◆ GOAL ◆
Go through the listing and pick out each line with the word "this" in it.

[Rows from a 3D scene dataset]
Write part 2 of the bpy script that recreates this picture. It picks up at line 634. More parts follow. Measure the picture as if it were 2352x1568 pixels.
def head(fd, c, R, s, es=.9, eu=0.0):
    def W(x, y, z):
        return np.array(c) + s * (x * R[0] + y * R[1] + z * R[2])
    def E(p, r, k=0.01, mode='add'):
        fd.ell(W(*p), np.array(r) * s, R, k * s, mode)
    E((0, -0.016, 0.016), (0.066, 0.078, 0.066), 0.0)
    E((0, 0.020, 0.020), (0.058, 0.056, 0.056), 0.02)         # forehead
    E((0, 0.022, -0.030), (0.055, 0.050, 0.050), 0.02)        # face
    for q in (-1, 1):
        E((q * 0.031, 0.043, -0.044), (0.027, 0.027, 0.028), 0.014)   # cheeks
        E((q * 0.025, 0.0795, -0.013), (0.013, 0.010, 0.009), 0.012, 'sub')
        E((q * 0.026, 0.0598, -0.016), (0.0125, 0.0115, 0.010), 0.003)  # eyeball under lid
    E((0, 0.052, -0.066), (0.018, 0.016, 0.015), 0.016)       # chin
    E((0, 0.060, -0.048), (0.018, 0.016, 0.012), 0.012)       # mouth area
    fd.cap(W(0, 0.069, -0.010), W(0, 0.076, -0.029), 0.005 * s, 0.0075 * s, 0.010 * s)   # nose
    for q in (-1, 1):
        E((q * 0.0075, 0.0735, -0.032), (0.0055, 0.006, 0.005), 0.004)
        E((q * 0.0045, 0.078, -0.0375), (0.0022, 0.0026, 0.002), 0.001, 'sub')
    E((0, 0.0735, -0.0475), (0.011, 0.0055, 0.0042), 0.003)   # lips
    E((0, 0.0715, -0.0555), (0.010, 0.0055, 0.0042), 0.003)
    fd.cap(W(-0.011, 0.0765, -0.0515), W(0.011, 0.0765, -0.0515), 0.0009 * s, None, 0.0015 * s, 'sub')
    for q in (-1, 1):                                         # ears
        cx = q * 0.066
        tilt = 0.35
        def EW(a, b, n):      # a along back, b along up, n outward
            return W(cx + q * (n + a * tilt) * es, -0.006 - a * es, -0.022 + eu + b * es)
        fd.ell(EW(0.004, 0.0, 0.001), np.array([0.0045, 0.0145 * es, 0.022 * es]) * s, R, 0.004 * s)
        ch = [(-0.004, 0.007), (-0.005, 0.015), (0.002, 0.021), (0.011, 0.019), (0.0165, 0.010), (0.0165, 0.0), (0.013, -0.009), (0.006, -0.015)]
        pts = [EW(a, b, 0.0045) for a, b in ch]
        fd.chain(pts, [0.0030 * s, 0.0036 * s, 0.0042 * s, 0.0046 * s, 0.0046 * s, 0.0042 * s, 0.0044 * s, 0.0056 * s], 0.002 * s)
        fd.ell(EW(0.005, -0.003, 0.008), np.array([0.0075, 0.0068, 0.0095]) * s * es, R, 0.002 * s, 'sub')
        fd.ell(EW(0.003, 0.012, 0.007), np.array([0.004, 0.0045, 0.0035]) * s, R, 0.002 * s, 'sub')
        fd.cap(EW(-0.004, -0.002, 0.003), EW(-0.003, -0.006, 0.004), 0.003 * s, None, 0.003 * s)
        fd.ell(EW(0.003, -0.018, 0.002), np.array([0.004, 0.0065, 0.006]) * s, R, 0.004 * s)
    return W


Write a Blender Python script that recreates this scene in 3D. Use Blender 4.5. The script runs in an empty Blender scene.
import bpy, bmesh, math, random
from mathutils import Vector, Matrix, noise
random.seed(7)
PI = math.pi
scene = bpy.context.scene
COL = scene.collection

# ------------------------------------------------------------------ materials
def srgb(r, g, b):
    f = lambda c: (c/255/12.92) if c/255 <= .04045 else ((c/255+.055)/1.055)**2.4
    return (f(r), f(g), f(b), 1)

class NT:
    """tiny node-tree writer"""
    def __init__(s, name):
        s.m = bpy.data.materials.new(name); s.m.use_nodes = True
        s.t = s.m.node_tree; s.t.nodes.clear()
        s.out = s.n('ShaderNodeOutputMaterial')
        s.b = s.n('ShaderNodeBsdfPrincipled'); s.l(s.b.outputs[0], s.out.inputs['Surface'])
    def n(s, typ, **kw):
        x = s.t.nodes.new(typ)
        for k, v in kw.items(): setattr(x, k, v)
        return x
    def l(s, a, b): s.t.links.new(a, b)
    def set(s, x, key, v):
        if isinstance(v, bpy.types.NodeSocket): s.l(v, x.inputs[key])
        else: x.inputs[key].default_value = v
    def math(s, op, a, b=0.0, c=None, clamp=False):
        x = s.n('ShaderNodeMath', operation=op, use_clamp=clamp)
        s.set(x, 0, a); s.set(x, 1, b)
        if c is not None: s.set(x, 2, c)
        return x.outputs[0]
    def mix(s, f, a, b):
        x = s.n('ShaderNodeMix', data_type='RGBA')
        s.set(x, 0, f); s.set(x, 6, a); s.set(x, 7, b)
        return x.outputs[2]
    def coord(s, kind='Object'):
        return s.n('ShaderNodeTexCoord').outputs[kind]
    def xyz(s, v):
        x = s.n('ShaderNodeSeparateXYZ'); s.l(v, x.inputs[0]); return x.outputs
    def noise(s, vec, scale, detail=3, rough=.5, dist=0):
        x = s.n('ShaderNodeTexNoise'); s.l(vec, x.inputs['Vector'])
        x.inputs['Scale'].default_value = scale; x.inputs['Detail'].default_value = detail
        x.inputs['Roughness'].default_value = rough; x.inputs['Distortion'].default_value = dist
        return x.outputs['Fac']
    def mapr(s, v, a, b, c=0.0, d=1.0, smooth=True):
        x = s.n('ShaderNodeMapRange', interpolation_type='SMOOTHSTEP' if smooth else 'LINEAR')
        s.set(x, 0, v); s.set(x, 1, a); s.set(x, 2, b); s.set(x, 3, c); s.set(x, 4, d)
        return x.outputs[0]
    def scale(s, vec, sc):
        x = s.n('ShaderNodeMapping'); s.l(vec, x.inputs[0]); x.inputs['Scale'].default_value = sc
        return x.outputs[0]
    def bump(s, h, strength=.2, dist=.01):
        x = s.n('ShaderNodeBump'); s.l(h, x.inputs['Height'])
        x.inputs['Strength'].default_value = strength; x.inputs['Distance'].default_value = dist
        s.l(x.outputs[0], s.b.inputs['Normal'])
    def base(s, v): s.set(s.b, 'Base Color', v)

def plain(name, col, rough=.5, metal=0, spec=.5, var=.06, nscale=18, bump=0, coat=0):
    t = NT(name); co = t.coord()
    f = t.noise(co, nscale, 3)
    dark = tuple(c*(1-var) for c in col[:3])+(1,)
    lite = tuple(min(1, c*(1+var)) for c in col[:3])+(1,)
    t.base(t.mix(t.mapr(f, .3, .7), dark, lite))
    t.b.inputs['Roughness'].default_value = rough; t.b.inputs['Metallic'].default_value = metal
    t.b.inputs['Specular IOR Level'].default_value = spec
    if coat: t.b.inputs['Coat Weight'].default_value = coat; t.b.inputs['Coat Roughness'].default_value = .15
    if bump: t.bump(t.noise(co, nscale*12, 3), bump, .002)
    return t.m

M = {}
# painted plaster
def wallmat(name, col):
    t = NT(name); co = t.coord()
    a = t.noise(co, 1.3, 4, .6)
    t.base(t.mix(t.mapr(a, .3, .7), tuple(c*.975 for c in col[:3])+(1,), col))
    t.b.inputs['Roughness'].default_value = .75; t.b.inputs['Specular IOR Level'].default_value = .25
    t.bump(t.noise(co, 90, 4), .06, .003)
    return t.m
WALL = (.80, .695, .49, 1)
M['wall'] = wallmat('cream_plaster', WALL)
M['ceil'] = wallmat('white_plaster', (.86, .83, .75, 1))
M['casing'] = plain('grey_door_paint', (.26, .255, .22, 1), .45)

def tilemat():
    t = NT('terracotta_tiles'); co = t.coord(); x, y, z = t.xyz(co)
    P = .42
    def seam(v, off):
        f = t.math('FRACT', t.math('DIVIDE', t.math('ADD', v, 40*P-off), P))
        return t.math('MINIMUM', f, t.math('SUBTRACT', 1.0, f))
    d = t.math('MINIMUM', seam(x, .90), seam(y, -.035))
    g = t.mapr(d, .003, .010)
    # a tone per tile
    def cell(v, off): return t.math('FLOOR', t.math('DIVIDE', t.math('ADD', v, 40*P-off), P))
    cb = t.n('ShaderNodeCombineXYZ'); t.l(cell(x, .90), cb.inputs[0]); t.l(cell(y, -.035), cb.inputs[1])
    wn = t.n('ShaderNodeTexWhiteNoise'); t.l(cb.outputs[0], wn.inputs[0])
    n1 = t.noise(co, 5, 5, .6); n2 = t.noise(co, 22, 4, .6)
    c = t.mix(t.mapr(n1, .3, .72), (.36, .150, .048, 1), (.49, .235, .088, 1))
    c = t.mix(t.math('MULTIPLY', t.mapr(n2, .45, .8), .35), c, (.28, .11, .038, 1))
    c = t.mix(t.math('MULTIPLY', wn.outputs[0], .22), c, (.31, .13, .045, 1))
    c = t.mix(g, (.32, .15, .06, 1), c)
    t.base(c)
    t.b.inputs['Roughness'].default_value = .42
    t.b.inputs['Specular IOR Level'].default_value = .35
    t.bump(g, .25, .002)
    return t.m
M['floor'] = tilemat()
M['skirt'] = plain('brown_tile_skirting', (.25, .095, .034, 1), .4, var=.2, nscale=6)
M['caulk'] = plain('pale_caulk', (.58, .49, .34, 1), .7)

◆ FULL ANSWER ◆
Write part 2 of the bpy script that recreates this picture. It picks up at line 634. More parts follow. Measure the picture as if it were 2352x1568 pixels.
Write a Blender Python script that recreates this scene in 3D. Use Blender 4.5. The script runs in an empty Blender scene.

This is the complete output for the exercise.